Meeting in a neutral space rather than a fellow's house may be less intimidating to students, Lassonde said. This year, the Faculty Fellows have held advising dinners in dining halls as another avenue for students to meet somewhere they are comfortable.

The Advising Central space also increases the visibility of Randall advisers, who are specially trained to work with sophomores. Lassonde acknowledged that sophomore advising has been a problem in the past. Students who did not connect with their first-year advisers or who had interests different from their advisers' areas of expertise can often spend a year in advising limbo before finding a concentration adviser, he said.

"I'm having a lot of trouble finding a good adviser," said Anisha Sekar '12, an applied
mathematics-economics concentrator. She said the classes she has taken in her concentration have been very large, so the professors she knows well are those who have taught smaller classes outside her concentration.

Though she has good relationships with those professors, "they can't really advise me as well as someone in my concentration can," she said.

Students who were interviewed connected the quality of advising to academic departments.

"The classics department is absolutely wonderful," said Amy Heuer '11. "Sometimes you just have to look a little harder for it in some departments."
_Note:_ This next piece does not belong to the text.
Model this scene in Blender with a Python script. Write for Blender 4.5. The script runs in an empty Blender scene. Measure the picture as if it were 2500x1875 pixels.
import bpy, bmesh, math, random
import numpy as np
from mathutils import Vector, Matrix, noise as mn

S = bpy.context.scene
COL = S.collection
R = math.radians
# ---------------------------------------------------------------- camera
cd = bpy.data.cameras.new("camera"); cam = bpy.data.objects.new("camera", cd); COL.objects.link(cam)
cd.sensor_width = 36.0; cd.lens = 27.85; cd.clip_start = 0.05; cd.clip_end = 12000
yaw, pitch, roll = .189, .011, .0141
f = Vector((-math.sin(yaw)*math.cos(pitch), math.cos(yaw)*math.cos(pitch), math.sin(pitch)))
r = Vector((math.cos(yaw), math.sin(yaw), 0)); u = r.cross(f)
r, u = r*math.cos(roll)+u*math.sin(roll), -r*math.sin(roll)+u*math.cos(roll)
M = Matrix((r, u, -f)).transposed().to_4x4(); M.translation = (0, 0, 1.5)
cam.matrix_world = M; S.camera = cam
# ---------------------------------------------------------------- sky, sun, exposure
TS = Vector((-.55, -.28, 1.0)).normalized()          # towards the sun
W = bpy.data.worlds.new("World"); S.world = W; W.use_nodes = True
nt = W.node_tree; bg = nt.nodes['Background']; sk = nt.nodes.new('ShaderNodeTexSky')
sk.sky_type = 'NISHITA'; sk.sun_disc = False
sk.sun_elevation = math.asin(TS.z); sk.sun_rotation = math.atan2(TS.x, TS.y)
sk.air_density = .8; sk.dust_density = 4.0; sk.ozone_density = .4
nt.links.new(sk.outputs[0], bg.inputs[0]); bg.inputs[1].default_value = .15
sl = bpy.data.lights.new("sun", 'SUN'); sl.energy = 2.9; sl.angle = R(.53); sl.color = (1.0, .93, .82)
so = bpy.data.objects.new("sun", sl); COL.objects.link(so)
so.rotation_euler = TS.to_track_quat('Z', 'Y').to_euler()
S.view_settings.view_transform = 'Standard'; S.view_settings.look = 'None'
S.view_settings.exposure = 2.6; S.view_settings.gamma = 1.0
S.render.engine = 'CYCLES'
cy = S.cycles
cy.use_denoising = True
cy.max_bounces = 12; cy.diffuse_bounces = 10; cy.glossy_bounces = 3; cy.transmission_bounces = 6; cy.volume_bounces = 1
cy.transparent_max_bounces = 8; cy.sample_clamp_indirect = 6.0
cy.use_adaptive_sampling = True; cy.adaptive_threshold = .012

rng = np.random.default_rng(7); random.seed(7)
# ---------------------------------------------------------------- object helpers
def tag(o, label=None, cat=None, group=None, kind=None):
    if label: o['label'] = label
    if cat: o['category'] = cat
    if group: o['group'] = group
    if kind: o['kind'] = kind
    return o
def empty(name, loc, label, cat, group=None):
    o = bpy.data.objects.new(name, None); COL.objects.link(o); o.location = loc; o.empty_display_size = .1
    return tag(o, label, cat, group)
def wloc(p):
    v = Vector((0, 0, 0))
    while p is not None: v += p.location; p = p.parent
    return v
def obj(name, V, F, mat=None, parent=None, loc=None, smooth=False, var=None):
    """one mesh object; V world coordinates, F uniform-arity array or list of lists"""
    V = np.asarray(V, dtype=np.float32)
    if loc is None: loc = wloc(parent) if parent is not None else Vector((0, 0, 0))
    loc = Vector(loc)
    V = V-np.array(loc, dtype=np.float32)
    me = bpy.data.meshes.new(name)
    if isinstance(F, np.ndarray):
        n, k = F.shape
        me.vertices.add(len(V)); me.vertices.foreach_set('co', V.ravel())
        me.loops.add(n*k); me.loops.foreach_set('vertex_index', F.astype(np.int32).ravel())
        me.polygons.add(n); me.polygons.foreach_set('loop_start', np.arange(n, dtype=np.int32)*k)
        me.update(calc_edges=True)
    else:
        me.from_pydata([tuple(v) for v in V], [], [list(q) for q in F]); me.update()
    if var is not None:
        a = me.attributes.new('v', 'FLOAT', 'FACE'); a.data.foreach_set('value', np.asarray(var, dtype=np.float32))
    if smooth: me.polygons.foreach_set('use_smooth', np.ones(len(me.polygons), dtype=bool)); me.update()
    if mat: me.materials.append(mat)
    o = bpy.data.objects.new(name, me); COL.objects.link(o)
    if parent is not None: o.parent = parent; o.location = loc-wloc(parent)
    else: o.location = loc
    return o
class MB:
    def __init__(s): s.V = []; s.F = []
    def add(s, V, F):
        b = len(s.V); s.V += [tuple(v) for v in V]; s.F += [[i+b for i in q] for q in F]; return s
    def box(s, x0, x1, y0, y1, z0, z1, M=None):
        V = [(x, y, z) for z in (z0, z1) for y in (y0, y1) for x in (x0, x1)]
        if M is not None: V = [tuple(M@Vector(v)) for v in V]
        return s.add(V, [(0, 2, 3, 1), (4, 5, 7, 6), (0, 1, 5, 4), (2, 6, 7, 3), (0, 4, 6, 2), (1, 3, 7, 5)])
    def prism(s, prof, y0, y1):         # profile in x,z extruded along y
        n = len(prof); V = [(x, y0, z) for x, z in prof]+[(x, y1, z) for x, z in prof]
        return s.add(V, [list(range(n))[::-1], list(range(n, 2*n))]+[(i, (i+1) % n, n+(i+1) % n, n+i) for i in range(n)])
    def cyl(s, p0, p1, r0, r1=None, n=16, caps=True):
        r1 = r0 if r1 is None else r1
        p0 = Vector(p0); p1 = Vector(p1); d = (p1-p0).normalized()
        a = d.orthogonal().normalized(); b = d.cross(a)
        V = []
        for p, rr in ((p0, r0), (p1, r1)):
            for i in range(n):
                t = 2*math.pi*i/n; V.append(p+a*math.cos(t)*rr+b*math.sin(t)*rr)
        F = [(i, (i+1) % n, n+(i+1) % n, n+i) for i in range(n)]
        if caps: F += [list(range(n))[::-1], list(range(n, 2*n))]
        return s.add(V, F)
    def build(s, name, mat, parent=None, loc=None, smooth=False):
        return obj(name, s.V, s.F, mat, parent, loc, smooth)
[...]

The Herald poll was conducted from Nov. 2 through Nov. 4 and has a 3.6 percent margin of error with 95 percent confidence. A total of 687 Brown undergraduates completed the poll, which The Herald administered as a written questionnaire to students in the Mail Room at J. Walter Wilson during the day and in the Sciences Library at night. The margins of error were 6.9 percent for first-years and 4.2 percent for all others, and the margins for the spring 2008 poll were 6.7 percent and 4.4 percent, respectively.